++++ Data segment ++++

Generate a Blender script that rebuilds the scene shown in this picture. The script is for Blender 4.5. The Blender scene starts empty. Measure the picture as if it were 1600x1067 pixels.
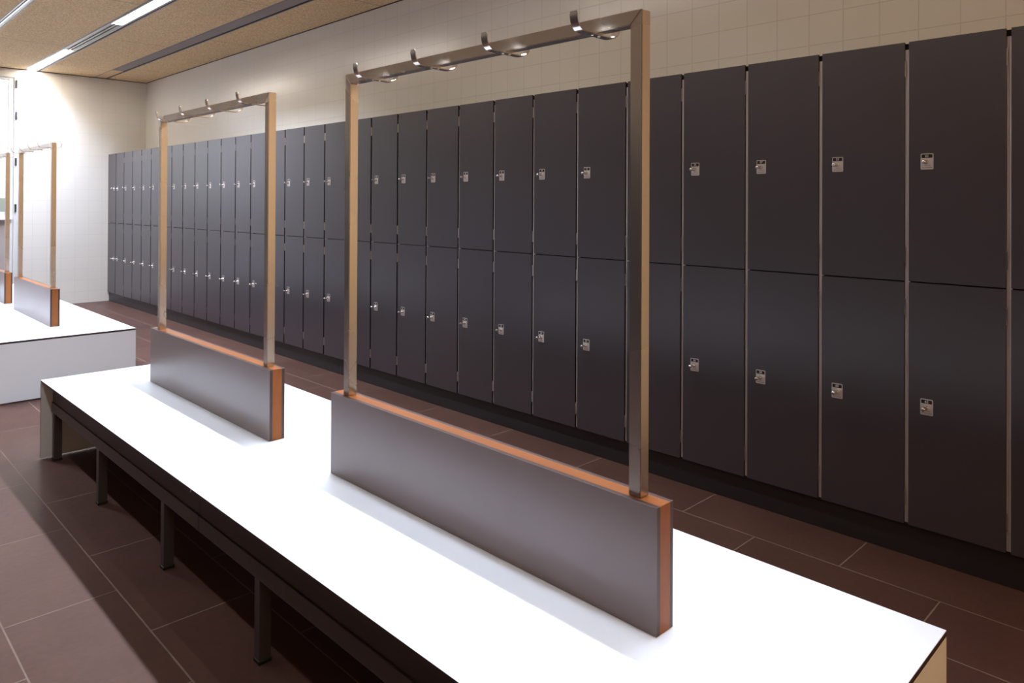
import bpy, bmesh, math
from mathutils import Vector, Matrix

# ------------------------------------------------------------------ camera
scn = bpy.context.scene
C = scn.collection
cam_d = bpy.data.cameras.new('camera')
cam = bpy.data.objects.new('camera', cam_d)
C.objects.link(cam)
CAM_Z = 1.385
yaw, pitch, roll = .7778, .0053, .0048
F_PX, CX, CY = 1144.4, 800.0, 310.65
fwd = Vector((math.sin(yaw)*math.cos(pitch), math.cos(yaw)*math.cos(pitch), math.sin(pitch)))
rt = Vector((math.cos(yaw), -math.sin(yaw), 0))
up = rt.cross(fwd)
rt2 = rt*math.cos(roll) + up*math.sin(roll)
up2 = -rt*math.sin(roll) + up*math.cos(roll)
m3 = Matrix((rt2, up2, -fwd)).transposed()
cam.matrix_world = Matrix.Translation((0, 0, CAM_Z)) @ m3.to_4x4()
cam_d.sensor_width = 36
cam_d.lens = F_PX/1600*36
cam_d.shift_x = 0
cam_d.shift_y = -(533.5-CY)/1600
cam_d.clip_start = .02
scn.camera = cam

# ------------------------------------------------------------------ world, exposure, lamp power
w = bpy.data.worlds.new('world'); scn.world = w; w.use_nodes = True
w.node_tree.nodes['Background'].inputs[0].default_value = (.86, .93, 1, 1)
w.node_tree.nodes['Background'].inputs[1].default_value = 1.6
scn.view_settings.view_transform = 'Standard'
scn.view_settings.look = 'None'
scn.view_settings.gamma = 1
scn.view_settings.exposure = .52
try: scn.view_settings.use_curve_mapping = False
except Exception: pass
LAMP_COL = (.74, .84, 1.0)
# (slot centre x, y0, y1, watts, tilt towards the bench in degrees, spread in degrees)
LAMPS = [(2.225, 9.43, 11.15, 46, 0, 112), (2.225, 5.98, 7.70, 56, 0, 124), (2.225, 2.53, 4.25, 48, 24, 118), (2.225, .52, 2.24, 22, 34, 90),
         (.20, 9.43, 11.15, 50, 0, 120), (.20, 5.98, 7.70, 60, 0, 120), (.20, 2.53, 4.25, 4, 0, 120), (.20, .52, 2.24, 3, 0, 112)]
GLOW = [36, 36, 18, 12, 18, 18, 12, 12]     # how bright each diffuser itself is
# narrow-beam lines in the thin channel straight over the benches: y0, y1, watts
NARROW = [(8.00, 9.99, 1.5), (6.00, 7.99, 1.5), (2.62, 4.52, 1.2), (.55, 2.45, 2.0)]
# warm fill panels added behind the camera for tan bounce light: x, y, watts
WARM_FILL = [(.3, -1.75, 66), (2.2, -1.75, 66)]
WARM_FILL_COL = (1.0, .82, .60)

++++

Repeat exactly and only the lines from the start of the data above through the line that holds "scn.camera = cam", inclusive. Pictures do not belong in the copy.

# Response to this exercise
Generate a Blender script that rebuilds the scene shown in this picture. The script is for Blender 4.5. The Blender scene starts empty. Measure the picture as if it were 1600x1067 pixels.
import bpy, bmesh, math
from mathutils import Vector, Matrix

# ------------------------------------------------------------------ camera
scn = bpy.context.scene
C = scn.collection
cam_d = bpy.data.cameras.new('camera')
cam = bpy.data.objects.new('camera', cam_d)
C.objects.link(cam)
CAM_Z = 1.385
yaw, pitch, roll = .7778, .0053, .0048
F_PX, CX, CY = 1144.4, 800.0, 310.65
fwd = Vector((math.sin(yaw)*math.cos(pitch), math.cos(yaw)*math.cos(pitch), math.sin(pitch)))
rt = Vector((math.cos(yaw), -math.sin(yaw), 0))
up = rt.cross(fwd)
rt2 = rt*math.cos(roll) + up*math.sin(roll)
up2 = -rt*math.sin(roll) + up*math.cos(roll)
m3 = Matrix((rt2, up2, -fwd)).transposed()
cam.matrix_world = Matrix.Translation((0, 0, CAM_Z)) @ m3.to_4x4()
cam_d.sensor_width = 36
cam_d.lens = F_PX/1600*36
cam_d.shift_x = 0
cam_d.shift_y = -(533.5-CY)/1600
cam_d.clip_start = .02
scn.camera = cam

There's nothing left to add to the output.